A turma da hora-extra

Texto publicado na coluna O outro lado da bola, interinamente, durante as férias do colunista Gerson Moreira Lima. Jornal Boqueirão (Santos/SP), edição 772, 16-22 de janeiro, página 10.

Com o início dos principais campeonatos regionais nesta semana, coloca-se à prova a principal tendência da temporada 2010: o investimento em jogadores veteranos. A maioria dos grandes clubes brasileiros gastou dinheiro em jogadores acima de 30 anos. Muitos dos “vovôs” chegaram com pompa e circunstância. São vistos como salvação do time, como embaixadores em comemoração de centenário do clube ou como símbolo de recuperação de um passado glorioso recente.

A vida – dentro ou fora do ambiente de trabalho – aponta que, em certos momentos, a saída é recorrer a quem se conhece bem. Aquele chinelo velho que garante o conforto da longa caminhada, sem deixar calos ou bolhas nos pés. Aquele cobertor surrado que se ajusta ao corpo, não irrita a pele e protege do frio.

No cancioneiro popular, há várias referências para a importância dos experientes. Na música caipira, por exemplo, Sérgio Reis tornou famoso o refrão: “não interessa se ela é coroa, panela velha é que faz comida boa.” No cotidiano, quantas vezes elogiamos outra pessoa com a frase: “fulano é como vinho: quanto mais velho, melhor.”
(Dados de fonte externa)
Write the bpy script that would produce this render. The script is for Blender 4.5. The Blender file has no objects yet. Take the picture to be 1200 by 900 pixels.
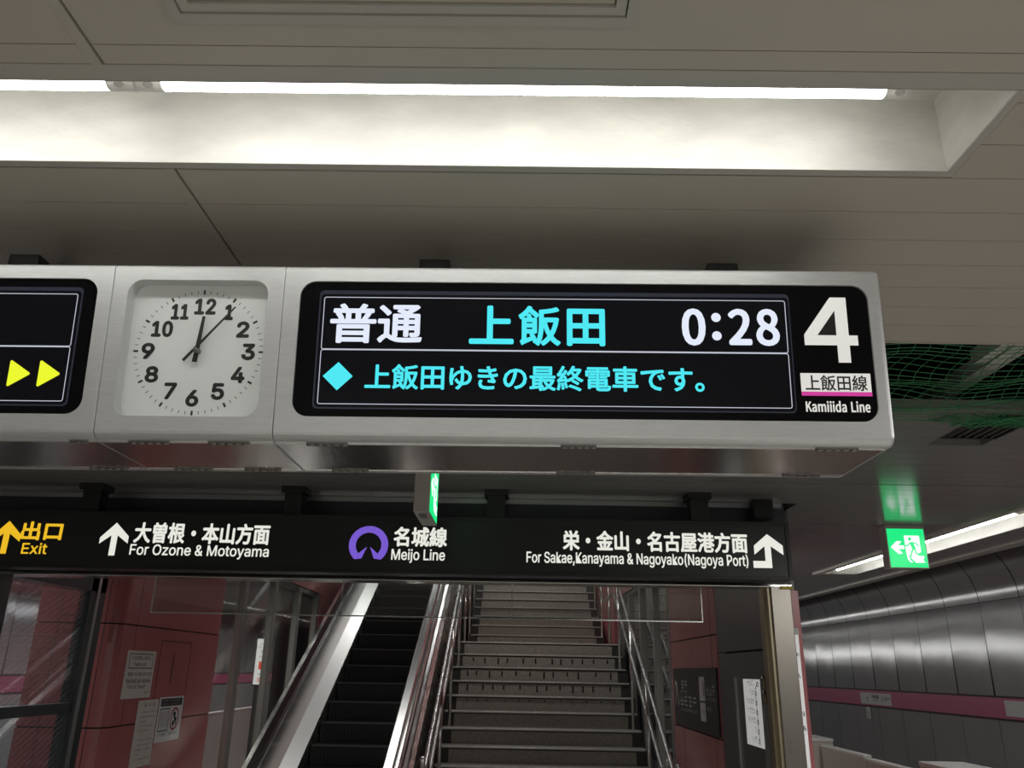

Na cultura pop, a sabedoria é associada à imagem clássica do velhinho, detentor do conhecimento, disciplinador e generoso ao transmiti-lo para os mais novos. Na série de cinema Guerra nas Estrelas, de George Lucas, aparece a figura do personagem Yoda, aquele anãozinho verde, que fala ao contrário, sereno, mas eficiente na formação de guerreiros e hábil ao manipular a espada luminosa.

O sábio é sempre uma figura zen (não entenda como passiva), que conhece os atalhos da condição humana. Ou do campo, como disse certa vez o meia Didi, criador do chute folha seca, e campeão mundial em 1958 e 1962.

Mas por que investir em atletas com pouco tempo de vida no futebol? A sabedoria serve como única garantia?

Estes jogadores não são baratos, não tem retorno garantido, exigem preparação física especial e treinamentos diferenciados. Poucos serão renegociados, com chance de lucro, ao final do contrato.

No entanto, tais características são fragéis argumentos diante do que a turma da hora-extra pode oferecer. Não se trata apenas de experiência, mas de talento aliado a ela. A maioria dos veteranos contratados, em condições adequadas, tendem a assumir o papel de maestro, o sujeito que indica qual a nota a ser tocada e que dita o ritmo da melodia durante a apresentação.

O Flamengo nos deu dois exemplos. Junior foi o condutor do time campeão nacional nos anos 90. O jogador, ao perceber as mudanças do próprio corpo, foi para o meio-campo. O desempenho permaneceu em alto nível, que o colocou na lista de especulações para a seleção. Junior tinha 39 anos.

No ano passado, o sérvio Petkovic – dado como um cadáver para o futebol – arrebentou no campeonato nacional. Cercado de jovens e outros colegas de nível excelente, Pet decidiu partidas, pois é da turma capaz de perceber e controlar o minuto que altera o rumo de uma partida.

Torço para que os veteranos arrebentem em massa este ano. Só eles conciliam o toque refinado com os blefes e cartadas decisivas de um jogo. Atraem torcedores, rendem colunas como esta, viram conversas interessantes nos botecos e padarias. E nos fazem sonhar com o futebol-arte, esmagado pela força física e táticas defensivas.

Nada como assistir velhos atores como Giovanni, Ronaldo, Roberto Carlos, Sávio, Marcelinho Paraíba, Edilson e Dodô, que dominam o texto como ninguém. Até porque nossos melhores garotos enchem o baú de moedas de ouro na Europa. Os que ficaram por aqui, pelo menos, ganham lições ao vivo. E recebem salários para ver as aulas!